In recent weeks, Trump has begun to fire anyone who presents facts that contradict his version of reality. He fired Bureau of Labor Statistics Commissioner Erika McEntarfer for releasing a revised jobs report belying his public assurances that the U.S. job market is better than ever. Last week, Defense Secretary Pete Hegseth fired Lt. Gen. Jeffrey A. Kruse, director of the Defense Intelligence Agency, which assessed that the bombing of the Iran nuclear facilities had not “obliterated” the facilities as Trump insisted had been done. These are people who were simply doing their jobs, which involved releasing data and analysis that might conflict with whatever Trump has chosen to believe is true. Now, the word has gone forth: This will no longer be tolerated.

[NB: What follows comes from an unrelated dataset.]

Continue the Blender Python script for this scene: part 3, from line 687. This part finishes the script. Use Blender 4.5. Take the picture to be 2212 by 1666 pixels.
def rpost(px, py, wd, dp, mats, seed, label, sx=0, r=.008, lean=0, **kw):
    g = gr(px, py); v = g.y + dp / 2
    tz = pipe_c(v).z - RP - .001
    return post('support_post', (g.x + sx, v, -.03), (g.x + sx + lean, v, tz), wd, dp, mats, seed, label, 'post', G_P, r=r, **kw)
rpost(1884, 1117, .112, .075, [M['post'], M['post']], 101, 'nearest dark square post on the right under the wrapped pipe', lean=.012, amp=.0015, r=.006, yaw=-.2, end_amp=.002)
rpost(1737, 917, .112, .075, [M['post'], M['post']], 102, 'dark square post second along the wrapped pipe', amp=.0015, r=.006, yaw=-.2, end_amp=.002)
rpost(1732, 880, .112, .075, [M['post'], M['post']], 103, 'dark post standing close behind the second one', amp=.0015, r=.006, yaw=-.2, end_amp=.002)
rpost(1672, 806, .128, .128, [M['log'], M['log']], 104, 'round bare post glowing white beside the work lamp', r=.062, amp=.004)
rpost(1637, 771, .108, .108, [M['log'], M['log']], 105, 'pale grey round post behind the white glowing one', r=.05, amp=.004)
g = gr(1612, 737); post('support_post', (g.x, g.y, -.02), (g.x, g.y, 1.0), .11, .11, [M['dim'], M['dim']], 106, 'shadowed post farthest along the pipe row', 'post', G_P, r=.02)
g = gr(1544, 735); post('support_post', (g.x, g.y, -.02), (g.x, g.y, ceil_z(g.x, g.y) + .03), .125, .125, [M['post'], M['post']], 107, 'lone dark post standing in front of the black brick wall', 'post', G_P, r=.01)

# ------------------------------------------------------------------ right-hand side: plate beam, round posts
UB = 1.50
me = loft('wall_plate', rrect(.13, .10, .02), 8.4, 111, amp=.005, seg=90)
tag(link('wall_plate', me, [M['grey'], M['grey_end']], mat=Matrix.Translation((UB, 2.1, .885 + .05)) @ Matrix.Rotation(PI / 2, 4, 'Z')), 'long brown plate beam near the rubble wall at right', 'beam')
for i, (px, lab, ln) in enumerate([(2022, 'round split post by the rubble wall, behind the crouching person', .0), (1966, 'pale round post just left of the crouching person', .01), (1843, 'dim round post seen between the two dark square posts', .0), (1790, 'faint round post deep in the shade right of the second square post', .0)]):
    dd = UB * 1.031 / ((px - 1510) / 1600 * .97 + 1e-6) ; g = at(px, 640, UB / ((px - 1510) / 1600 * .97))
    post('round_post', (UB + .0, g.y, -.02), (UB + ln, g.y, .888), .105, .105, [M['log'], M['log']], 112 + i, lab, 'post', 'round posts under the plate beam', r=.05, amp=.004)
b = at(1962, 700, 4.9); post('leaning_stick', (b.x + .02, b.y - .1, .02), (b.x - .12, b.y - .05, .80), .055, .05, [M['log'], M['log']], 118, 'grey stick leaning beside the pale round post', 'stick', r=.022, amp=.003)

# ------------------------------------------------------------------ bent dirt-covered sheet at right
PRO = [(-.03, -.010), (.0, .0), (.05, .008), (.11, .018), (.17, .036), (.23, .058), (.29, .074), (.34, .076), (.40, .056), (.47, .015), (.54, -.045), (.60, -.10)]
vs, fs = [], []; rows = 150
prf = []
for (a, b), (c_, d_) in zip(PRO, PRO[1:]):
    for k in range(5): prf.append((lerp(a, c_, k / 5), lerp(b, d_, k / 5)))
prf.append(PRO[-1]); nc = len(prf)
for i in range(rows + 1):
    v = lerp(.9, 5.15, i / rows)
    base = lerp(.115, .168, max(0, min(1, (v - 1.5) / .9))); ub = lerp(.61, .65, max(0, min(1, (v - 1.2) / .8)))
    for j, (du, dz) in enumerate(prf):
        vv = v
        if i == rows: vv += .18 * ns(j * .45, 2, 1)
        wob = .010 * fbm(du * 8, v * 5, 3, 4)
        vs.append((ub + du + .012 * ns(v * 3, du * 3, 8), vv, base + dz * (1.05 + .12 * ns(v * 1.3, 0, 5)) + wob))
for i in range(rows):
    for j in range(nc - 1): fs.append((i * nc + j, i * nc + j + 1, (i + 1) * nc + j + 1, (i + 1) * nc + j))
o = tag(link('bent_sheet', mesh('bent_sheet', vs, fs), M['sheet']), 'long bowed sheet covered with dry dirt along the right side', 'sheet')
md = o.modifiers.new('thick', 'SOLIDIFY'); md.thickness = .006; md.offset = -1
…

It’s hard to know where the lines between lying, exaggeration and delusion are with Donald Trump. So much of what he says is hype, which has long been accepted as just part of his bizarre personality. But in this second term, something seems to have shifted. Where it used to be apparent that Trump usually knew the truth and was just deflecting or defending — either taking credit for something he didn’t do, or blaming others for something he did — he now seems to be living in a bubble of misinformation, excessive flattery and delusion. And it is all being fed by sycophants and henchmen who have created a self-reinforcing feedback loop.
Some of them have abandoned their own judgment and critical thinking to see Trump as having almost supernatural abilities due to the fact that he survived two impeachments, several criminal trials, sex scandals, an assassination attempt and even encouraged an attack on the Capitol — and yet he was returned by voters to the White House. And there are others, notably those with pre-existing agendas like deputy chief of staff Stephen Miller and Director of the Office of Management and Budget Russell Vought, who see the utility of an easily manipulated president who is distracted by the fact that he can indulge his every whim, from tearing up Jackie Kennedy’s beloved Rose Garden to ordering the National Guard and other federal agents onto the streets of Washington, D.C, because one of his minions nicknamed “Big Balls” was apparently assaulted.
Trump clearly believes he is omnipotent now. He’s drunk with power, beyond all restraint. Even Rupert Murdoch’s Wall Street Journal announced “the presidential id is now unchained” in an editorial on the Bolton raid.
But Trump has also become extremely insular, relying only on his close coterie of loyal aides — and apparently believing whatever he wants to believe. His bold pronouncements bear no relationship to reality anymore. On Sunday, he bragged on Truth Social about “now [having] the highest poll numbers I’ve ever had, some in the 60’s and even the 70’s.” In reality, his polls are sinking. Yet his fawning followers continue to reinforce their Dear Leader’s fantasy.
Did someone give Trump a fake poll and he believes it, or is he so far gone that he now just throws out ridiculous numbers he knowingly makes up to fool his followers? I suspect a lot of this is fed to him by his loyal disciples — and probably some not-so-loyal adversaries. As Ukrainian President Volodymyr Zelenskyy said, “President Trump…unfortunately lives in this disinformation space. Around Trump there is a disinformation bubble.” That could be the Russian FSB, Fox News or Laura Loomer, the extremist gadfly who has Trump’s attention and wields great influence on personnel throughout the government.
Last week, Trump appeared in the Oval Office wearing one of his trademark red caps. But this one didn’t say “Make America Great Again.” It said “Trump Has Always Been Right About Everything.” In the MAGA bubble in which he now lives full time, that may be true. For the rest of us, it’s a dire warning that the man who wears it no longer lives in the real world.